Executive summary:
HESA are making positive noises about some limited open data and defining URIs to help UK data projects produce linked data. Don’t expect all their data to appear under an open license in the next few days, but they had no objection (in principle) to making the high-level data they already openly release into 5* linked data.
Last week I went up to Cheltenham. I was invited to talk to HESA about Linked Open Data, which is something which makes me very happy. HESA have lots of juicy data, but they also have an infrastructure of identity off which much more data could be linked.
My first impression was that my presentation was very well attended, and from a variety of job types. My second, was that this was a friendly crowd. Mostly new to the technology, but interested in innovation and practical ideas to doing Good Stuff.
I gave them my usual RDF, URI/URL, Linked Data intro, which I’ve been performing here and there for the last 18 months, then some information on what Southampton has done with it and some other demos. Secifically we looked at the Ordnance Survey postcode URIs (they asked if it was still worth paying for the data…), We looked up HESA on DBPedia, and a few other neat things.
The most interesting part was learning what data HESA had which they could easily and painlessly create URIs and triples for. As the ECS webteam now controls data.ac.uk this gives us some interesting possibilities in creating long term URIs for things. Some of the ideas put around included:
organisations.data.ac.uk — HESA have information about publicly-funded HEIs in the UK. With the advent of KIS, they’ll also have data on all the professional organisations which accredit degrees. On a side note, apparently ‘accreditation’ is a bit of an overloaded term, luckily we’ve got this semantic web thing to be explicit about the meaning of our relationships. HESA have some ‘headline’ data about organisations which they already make public in various forms so hopefully we can get this as fully open data, eg. the student body size of each university each year.

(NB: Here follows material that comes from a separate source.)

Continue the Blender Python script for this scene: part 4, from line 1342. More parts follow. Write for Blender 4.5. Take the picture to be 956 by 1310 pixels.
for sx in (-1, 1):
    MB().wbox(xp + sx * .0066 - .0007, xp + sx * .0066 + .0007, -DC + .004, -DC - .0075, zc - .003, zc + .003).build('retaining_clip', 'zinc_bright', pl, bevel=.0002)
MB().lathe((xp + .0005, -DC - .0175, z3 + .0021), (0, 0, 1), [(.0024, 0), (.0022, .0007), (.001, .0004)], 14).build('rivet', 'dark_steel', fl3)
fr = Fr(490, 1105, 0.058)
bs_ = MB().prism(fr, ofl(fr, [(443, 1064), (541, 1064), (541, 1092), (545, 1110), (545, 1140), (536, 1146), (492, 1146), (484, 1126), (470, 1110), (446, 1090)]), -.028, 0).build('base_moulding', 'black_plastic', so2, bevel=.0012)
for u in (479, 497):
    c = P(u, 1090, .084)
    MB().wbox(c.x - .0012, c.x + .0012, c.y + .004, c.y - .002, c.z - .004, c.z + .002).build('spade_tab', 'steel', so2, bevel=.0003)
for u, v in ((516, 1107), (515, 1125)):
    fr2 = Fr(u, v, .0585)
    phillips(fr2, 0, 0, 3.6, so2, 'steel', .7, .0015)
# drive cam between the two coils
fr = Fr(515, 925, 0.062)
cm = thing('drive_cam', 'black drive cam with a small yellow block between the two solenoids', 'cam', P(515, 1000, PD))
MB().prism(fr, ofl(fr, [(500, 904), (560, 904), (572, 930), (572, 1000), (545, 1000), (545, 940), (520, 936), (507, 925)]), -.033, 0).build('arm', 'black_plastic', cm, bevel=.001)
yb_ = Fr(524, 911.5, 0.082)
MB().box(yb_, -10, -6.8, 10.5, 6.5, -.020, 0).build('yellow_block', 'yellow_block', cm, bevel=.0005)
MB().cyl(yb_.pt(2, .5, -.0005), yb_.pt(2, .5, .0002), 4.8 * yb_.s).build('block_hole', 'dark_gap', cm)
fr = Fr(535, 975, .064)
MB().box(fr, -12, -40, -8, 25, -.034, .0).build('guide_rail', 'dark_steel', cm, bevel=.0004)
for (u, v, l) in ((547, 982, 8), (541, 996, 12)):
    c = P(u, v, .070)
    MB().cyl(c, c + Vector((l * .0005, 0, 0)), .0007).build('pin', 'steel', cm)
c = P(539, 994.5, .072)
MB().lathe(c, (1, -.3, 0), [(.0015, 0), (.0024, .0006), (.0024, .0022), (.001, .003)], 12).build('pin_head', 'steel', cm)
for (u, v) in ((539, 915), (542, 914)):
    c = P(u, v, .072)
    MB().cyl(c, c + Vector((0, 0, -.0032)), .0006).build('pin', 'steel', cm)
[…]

Also they have the number of heads of cattle per HE institution. Want to guess who has the most cattle? *see end of article.
jacs.data.ac.uk — The JACS codes, which are currently ‘co-owned’ by UCAS & HESA but should not belong in either domain really as they are not integral to that organisation. Using a data.ac.uk URI scheme would protect the URIs against government reorganisation and the like.
One of the things that’s a bit more outside their comfort zone is publishing the deeper data under an open license (although it’s already in the spreadsheets on unistats.org, the license does not permit reuse. What is possible is to make such things available as linked data but not open data. I told them that personally I’m an advocate of fully open data, but I wasn’t going to take them to task about this with my professional hat on. They could still publish the vocabulary which means other people could chose to use their ways of dividing up cohorts of students — full time/part time, mature/young etc. and use the same semantic definitions.
One interesting idea is that we should maybe have URIs of the type <http://academic-year.data.ac.uk/2012-1013>. Each university does have their own (more or less) strictly defined dates each year, but there’s also the national concept which is what matters to HESA, UCAS etc. I was asked how I might relate a University of Southampton academic year to a wooly data.ac.uk one, and off the top of my head using skos:broader/narrower sound like the right relation. I think this is a great idea and will implement it soon if the data-ac-uk mailing list thinks it sounds sane.
There were other ideas kicked around but I really appreciated that the HESA staff seem to be happy to embrace the idea of ‘fail fast‘, or maybe a better way to put it in this context is ‘we are going to make mistakes, so lets get on and make them so we can get past them’. One of the HESA staff commented that what we were doing with data felt like webpages in 1992, which I think is entirely fair. A few brave organisations have data sites and can see that it’s quite probably the future, but none of us can guess what we’ll learn about linked data publication in the next decade to alter and improve what we do.
I’m really impressed how fast people picked up the ideas and ran with them. Don’t bombard them with demands, they’re just starting out, but the clear impression was that they wanted to do what they could to support linked data.
Just to be clear; there’s absolutely no formal plan at this stage, but plenty of enthusiasm.
A good day.
* The HE Institution with the most head of cattle** is… Reading. Who knew?
** is there a predicate for linking an organisation to how many cattle it has? maybe that domesdaybook project has one?***
*** Nope, they’ve just got a JSON API. Ah well.